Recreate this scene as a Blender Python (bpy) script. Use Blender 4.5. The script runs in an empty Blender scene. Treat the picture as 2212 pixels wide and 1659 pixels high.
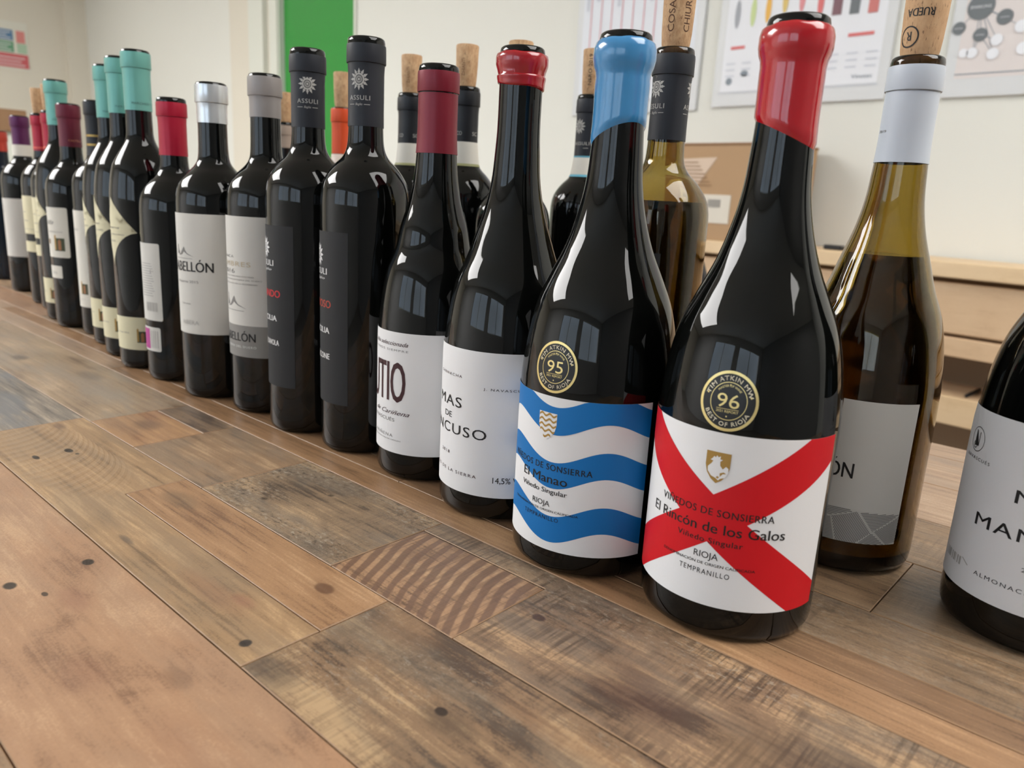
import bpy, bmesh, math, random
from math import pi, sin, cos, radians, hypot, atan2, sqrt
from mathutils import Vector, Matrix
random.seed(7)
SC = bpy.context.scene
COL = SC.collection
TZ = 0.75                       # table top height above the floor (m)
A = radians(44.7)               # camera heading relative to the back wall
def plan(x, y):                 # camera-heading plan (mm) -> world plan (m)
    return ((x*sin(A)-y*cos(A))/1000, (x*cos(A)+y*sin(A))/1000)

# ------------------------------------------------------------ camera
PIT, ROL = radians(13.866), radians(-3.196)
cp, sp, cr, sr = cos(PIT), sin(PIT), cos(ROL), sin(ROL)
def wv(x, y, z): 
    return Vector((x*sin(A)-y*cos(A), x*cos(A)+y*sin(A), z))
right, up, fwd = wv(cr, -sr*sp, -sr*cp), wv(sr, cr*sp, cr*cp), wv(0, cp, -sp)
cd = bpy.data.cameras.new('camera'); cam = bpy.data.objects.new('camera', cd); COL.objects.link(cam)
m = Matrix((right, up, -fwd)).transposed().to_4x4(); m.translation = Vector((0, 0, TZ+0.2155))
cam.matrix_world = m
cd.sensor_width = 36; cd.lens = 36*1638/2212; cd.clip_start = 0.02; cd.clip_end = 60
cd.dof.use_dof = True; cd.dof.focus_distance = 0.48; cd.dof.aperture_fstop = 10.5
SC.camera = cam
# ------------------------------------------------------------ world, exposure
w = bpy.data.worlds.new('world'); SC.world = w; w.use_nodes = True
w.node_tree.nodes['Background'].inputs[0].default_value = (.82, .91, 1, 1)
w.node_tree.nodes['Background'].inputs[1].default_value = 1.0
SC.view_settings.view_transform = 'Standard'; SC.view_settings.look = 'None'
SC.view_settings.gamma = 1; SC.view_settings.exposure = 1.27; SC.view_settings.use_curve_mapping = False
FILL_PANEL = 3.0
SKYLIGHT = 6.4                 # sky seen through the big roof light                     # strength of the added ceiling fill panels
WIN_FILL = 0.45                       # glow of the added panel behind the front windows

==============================

## THE REQUEST
Reproduce the whole listing exactly, but not the images in it.

## FULL ANSWER
Recreate this scene as a Blender Python (bpy) script. Use Blender 4.5. The script runs in an empty Blender scene. Treat the picture as 2212 pixels wide and 1659 pixels high.
import bpy, bmesh, math, random
from math import pi, sin, cos, radians, hypot, atan2, sqrt
from mathutils import Vector, Matrix
random.seed(7)
SC = bpy.context.scene
COL = SC.collection
TZ = 0.75                       # table top height above the floor (m)
A = radians(44.7)               # camera heading relative to the back wall
def plan(x, y):                 # camera-heading plan (mm) -> world plan (m)
    return ((x*sin(A)-y*cos(A))/1000, (x*cos(A)+y*sin(A))/1000)

# ------------------------------------------------------------ camera
PIT, ROL = radians(13.866), radians(-3.196)
cp, sp, cr, sr = cos(PIT), sin(PIT), cos(ROL), sin(ROL)
def wv(x, y, z): 
    return Vector((x*sin(A)-y*cos(A), x*cos(A)+y*sin(A), z))
right, up, fwd = wv(cr, -sr*sp, -sr*cp), wv(sr, cr*sp, cr*cp), wv(0, cp, -sp)
cd = bpy.data.cameras.new('camera'); cam = bpy.data.objects.new('camera', cd); COL.objects.link(cam)
m = Matrix((right, up, -fwd)).transposed().to_4x4(); m.translation = Vector((0, 0, TZ+0.2155))
cam.matrix_world = m
cd.sensor_width = 36; cd.lens = 36*1638/2212; cd.clip_start = 0.02; cd.clip_end = 60
cd.dof.use_dof = True; cd.dof.focus_distance = 0.48; cd.dof.aperture_fstop = 10.5
SC.camera = cam
# ------------------------------------------------------------ world, exposure
w = bpy.data.worlds.new('world'); SC.world = w; w.use_nodes = True
w.node_tree.nodes['Background'].inputs[0].default_value = (.82, .91, 1, 1)
w.node_tree.nodes['Background'].inputs[1].default_value = 1.0
SC.view_settings.view_transform = 'Standard'; SC.view_settings.look = 'None'
SC.view_settings.gamma = 1; SC.view_settings.exposure = 1.27; SC.view_settings.use_curve_mapping = False
FILL_PANEL = 3.0
SKYLIGHT = 6.4                 # sky seen through the big roof light                     # strength of the added ceiling fill panels
WIN_FILL = 0.45                       # glow of the added panel behind the front windows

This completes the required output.